実際、日本軍に家族を殺された人たちの報復はすさまじく、
日本人であることがバレたら命がなかったと言われるほどでした。
フィリピンの六代目大統領となったエルピディオ・キリノ大統領は、
妻と子ども全員が日本軍に虐殺され、
一人を除いて遺体を葬うことすらできなかったと証言されています。
それでもカトリック信仰などから、1953年にはB ・C級戦犯約100名に恩赦を与えています。
アジアの人たちにこれだけの苦しみをもたらした皇軍兵士のどこが英霊なのでしょう。
皇軍のどこを顕彰するというのでしょう。
今また、集団的自衛権を巡り、
日米同盟のため地球の裏側までも派兵するとの議論が出ています。
靖国神社は、そして安倍首相は、戦闘によって命を失う自衛官の奥さん・子どもに、
「お国のために死んで、お役にたてた。

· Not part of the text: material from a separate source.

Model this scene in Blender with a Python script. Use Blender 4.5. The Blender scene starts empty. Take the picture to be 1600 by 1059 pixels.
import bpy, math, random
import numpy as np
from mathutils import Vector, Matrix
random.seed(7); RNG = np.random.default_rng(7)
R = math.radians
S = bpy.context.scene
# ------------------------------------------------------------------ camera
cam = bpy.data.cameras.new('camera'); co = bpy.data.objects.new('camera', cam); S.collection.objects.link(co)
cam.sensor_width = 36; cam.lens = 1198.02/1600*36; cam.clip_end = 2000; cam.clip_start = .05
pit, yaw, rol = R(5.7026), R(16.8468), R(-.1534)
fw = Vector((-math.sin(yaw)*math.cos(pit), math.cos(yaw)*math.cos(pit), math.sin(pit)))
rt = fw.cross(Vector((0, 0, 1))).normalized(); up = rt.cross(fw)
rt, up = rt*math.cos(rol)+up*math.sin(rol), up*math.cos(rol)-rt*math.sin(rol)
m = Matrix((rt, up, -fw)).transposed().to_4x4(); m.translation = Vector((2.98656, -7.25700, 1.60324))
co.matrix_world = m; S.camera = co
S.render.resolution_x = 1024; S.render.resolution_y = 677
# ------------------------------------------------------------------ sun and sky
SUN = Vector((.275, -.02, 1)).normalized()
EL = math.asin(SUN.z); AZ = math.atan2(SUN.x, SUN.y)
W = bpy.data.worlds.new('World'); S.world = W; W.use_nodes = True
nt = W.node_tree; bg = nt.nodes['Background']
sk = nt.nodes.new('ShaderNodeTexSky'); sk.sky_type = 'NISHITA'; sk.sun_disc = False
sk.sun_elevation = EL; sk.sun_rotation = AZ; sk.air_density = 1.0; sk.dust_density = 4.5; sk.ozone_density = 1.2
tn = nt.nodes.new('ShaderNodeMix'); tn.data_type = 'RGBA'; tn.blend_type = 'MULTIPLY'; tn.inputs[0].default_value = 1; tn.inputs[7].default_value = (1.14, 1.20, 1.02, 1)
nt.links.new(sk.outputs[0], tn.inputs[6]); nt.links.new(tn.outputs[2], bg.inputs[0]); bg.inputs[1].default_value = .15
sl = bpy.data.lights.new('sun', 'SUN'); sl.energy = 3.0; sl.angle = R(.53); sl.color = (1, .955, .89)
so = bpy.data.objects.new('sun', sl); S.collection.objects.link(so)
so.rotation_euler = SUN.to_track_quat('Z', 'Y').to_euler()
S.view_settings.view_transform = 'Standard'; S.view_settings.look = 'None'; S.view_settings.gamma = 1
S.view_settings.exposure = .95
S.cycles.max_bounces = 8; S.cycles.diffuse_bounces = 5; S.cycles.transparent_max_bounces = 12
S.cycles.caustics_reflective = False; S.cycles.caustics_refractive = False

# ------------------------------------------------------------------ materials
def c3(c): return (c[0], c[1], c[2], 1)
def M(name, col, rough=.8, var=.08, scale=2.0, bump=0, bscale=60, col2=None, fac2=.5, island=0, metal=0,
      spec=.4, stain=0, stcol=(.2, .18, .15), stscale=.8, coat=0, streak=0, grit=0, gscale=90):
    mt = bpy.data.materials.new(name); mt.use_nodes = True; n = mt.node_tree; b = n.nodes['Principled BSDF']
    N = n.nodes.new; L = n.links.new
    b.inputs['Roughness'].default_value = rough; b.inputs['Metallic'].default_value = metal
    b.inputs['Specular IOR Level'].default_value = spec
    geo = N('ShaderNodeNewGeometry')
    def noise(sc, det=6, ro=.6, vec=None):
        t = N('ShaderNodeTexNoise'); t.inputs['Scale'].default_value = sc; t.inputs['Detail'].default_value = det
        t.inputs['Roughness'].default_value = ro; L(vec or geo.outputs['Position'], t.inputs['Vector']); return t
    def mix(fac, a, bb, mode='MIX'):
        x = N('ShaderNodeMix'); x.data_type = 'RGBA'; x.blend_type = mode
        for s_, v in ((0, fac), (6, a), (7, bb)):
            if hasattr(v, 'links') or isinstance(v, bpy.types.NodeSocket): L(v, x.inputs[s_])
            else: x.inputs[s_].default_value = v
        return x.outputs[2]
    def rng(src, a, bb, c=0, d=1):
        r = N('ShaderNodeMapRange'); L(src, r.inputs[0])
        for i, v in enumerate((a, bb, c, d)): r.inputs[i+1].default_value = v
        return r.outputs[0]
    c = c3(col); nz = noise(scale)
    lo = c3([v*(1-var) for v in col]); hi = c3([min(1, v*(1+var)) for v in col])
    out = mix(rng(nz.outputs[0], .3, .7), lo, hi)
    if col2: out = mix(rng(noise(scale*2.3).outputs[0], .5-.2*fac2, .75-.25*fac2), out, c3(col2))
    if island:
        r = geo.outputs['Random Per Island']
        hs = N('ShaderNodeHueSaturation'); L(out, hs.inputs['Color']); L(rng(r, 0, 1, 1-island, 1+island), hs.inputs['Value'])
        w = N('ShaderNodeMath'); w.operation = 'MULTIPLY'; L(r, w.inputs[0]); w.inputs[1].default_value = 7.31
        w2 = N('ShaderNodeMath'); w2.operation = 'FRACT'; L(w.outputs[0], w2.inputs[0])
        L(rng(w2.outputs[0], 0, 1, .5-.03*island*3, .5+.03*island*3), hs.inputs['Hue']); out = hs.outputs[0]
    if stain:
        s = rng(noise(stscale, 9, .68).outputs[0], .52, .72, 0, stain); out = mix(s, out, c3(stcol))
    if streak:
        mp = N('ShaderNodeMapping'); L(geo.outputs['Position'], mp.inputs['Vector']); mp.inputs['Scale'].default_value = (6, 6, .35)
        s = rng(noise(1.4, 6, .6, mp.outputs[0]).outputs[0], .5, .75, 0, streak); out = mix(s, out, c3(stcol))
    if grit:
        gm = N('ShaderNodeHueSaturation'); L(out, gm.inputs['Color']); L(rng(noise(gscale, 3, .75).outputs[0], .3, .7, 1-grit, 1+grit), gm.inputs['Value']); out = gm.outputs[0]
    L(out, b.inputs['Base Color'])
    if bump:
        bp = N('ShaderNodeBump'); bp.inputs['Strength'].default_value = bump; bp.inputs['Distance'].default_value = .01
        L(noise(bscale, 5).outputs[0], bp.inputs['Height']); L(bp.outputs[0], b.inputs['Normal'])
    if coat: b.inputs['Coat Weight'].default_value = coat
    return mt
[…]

英霊として祀られて本望だ」
と言わせたいのでしょうか。
「日本のルネ・クレール」と呼ばれ、敗戦の翌年に亡くなった映画監督の伊丹万作さん、
「お葬式」の映画監督伊丹十三さんの父である彼は言います。
「だまされていた」と平気でいられる国民なら、おそらく今後も何度でもだまされるだろう。
いや、現在でもすでに、別のウソによってだまされ始めているにちがいない、と。
私は、叔父十一に軍服を着せたヤスクニと、
そこに参拝することでかつての皇軍の過ちを繰り返そうとするアベに
「だまされる」ことを拒否します。
国家の一方的な意思により、無断で合祀された叔父たちを、
ヤスクニから取り戻し、親の元に返したい。
肝心なことは、父や叔父たちが自覚することなく一生を終えた
「侵略に加担した罪」は今も消えていないということです。
甥であり息子である私がなしうる贖罪とは、
過ちを反省するどころかますます居丈高になってきた
「靖国を美化する気風」と戦うことだと考えています。